• [To do]
Everything from the first line to the line containing "print('ALL DONE', len(bpy.data.objects))" is to be repeated exactly; nothing past it.

________________

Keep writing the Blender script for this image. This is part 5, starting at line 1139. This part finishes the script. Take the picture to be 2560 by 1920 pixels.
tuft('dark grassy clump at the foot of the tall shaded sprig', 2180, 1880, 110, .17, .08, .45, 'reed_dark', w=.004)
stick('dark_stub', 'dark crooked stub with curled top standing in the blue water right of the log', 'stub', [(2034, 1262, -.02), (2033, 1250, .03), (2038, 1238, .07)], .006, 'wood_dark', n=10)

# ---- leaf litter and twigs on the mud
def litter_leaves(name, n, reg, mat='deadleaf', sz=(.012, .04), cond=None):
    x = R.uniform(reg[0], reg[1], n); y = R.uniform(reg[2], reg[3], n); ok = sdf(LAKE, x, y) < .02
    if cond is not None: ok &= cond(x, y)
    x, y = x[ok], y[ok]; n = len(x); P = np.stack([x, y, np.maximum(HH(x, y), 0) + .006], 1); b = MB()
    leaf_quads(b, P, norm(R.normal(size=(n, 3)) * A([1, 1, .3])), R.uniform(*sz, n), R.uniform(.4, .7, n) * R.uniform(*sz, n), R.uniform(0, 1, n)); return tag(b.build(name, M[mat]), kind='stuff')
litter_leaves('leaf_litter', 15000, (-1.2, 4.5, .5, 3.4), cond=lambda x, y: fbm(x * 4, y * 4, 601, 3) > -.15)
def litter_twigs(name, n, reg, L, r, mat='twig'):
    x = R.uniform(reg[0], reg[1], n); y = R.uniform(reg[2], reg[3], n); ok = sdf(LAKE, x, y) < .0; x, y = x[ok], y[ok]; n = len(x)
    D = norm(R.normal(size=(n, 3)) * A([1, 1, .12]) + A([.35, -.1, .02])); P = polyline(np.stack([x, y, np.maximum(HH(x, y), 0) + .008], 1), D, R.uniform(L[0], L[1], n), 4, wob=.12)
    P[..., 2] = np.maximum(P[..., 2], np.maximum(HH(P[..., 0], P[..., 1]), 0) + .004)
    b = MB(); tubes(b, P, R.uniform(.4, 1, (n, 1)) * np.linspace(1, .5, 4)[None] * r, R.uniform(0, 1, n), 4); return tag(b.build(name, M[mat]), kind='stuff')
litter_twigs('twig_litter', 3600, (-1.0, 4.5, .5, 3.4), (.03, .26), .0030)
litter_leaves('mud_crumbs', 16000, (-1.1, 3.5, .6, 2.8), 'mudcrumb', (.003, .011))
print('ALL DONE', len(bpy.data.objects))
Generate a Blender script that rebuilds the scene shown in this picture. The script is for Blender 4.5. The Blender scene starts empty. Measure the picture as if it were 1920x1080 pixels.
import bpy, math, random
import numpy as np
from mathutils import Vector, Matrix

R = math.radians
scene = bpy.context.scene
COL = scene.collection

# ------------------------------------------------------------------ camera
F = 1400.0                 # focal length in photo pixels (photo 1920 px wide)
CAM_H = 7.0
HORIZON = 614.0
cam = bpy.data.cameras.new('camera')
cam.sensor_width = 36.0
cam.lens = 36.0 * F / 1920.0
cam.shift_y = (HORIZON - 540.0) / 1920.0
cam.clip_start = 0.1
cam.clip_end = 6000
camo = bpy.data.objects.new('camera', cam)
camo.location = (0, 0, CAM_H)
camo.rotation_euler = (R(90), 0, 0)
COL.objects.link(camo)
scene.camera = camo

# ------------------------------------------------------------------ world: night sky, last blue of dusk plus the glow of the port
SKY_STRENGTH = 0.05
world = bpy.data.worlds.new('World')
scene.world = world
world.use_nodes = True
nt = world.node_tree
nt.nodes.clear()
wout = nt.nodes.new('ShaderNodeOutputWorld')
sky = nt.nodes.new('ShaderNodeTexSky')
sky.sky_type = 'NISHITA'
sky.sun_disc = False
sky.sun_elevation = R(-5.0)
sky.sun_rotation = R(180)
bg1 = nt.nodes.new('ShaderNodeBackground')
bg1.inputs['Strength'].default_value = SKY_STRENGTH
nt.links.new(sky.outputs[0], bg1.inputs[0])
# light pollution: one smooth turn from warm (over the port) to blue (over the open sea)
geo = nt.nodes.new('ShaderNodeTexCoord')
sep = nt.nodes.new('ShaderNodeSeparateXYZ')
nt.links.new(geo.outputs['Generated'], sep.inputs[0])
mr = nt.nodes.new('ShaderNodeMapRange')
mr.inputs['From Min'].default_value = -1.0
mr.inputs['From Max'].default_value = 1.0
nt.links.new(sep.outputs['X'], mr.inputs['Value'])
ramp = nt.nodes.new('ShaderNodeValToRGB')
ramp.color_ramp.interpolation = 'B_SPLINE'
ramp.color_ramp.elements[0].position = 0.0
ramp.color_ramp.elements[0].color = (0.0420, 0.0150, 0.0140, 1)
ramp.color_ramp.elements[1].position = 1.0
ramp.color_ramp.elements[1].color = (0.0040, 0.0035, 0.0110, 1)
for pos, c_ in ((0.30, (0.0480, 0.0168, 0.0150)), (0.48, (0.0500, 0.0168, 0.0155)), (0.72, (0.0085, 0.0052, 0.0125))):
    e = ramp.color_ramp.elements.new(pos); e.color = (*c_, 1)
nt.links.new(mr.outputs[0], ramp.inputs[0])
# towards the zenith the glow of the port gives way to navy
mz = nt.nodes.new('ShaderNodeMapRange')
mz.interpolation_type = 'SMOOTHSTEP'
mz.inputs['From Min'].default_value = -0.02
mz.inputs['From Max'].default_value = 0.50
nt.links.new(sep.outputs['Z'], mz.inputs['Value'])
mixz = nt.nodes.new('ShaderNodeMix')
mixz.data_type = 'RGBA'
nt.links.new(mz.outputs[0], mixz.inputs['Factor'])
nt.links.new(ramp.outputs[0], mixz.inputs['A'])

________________

• [Exercise result]
Keep writing the Blender script for this image. This is part 5, starting at line 1139. This part finishes the script. Take the picture to be 2560 by 1920 pixels.
tuft('dark grassy clump at the foot of the tall shaded sprig', 2180, 1880, 110, .17, .08, .45, 'reed_dark', w=.004)
stick('dark_stub', 'dark crooked stub with curled top standing in the blue water right of the log', 'stub', [(2034, 1262, -.02), (2033, 1250, .03), (2038, 1238, .07)], .006, 'wood_dark', n=10)

# ---- leaf litter and twigs on the mud
def litter_leaves(name, n, reg, mat='deadleaf', sz=(.012, .04), cond=None):
    x = R.uniform(reg[0], reg[1], n); y = R.uniform(reg[2], reg[3], n); ok = sdf(LAKE, x, y) < .02
    if cond is not None: ok &= cond(x, y)
    x, y = x[ok], y[ok]; n = len(x); P = np.stack([x, y, np.maximum(HH(x, y), 0) + .006], 1); b = MB()
    leaf_quads(b, P, norm(R.normal(size=(n, 3)) * A([1, 1, .3])), R.uniform(*sz, n), R.uniform(.4, .7, n) * R.uniform(*sz, n), R.uniform(0, 1, n)); return tag(b.build(name, M[mat]), kind='stuff')
litter_leaves('leaf_litter', 15000, (-1.2, 4.5, .5, 3.4), cond=lambda x, y: fbm(x * 4, y * 4, 601, 3) > -.15)
def litter_twigs(name, n, reg, L, r, mat='twig'):
    x = R.uniform(reg[0], reg[1], n); y = R.uniform(reg[2], reg[3], n); ok = sdf(LAKE, x, y) < .0; x, y = x[ok], y[ok]; n = len(x)
    D = norm(R.normal(size=(n, 3)) * A([1, 1, .12]) + A([.35, -.1, .02])); P = polyline(np.stack([x, y, np.maximum(HH(x, y), 0) + .008], 1), D, R.uniform(L[0], L[1], n), 4, wob=.12)
    P[..., 2] = np.maximum(P[..., 2], np.maximum(HH(P[..., 0], P[..., 1]), 0) + .004)
    b = MB(); tubes(b, P, R.uniform(.4, 1, (n, 1)) * np.linspace(1, .5, 4)[None] * r, R.uniform(0, 1, n), 4); return tag(b.build(name, M[mat]), kind='stuff')
litter_twigs('twig_litter', 3600, (-1.0, 4.5, .5, 3.4), (.03, .26), .0030)
litter_leaves('mud_crumbs', 16000, (-1.1, 3.5, .6, 2.8), 'mudcrumb', (.003, .011))
print('ALL DONE', len(bpy.data.objects))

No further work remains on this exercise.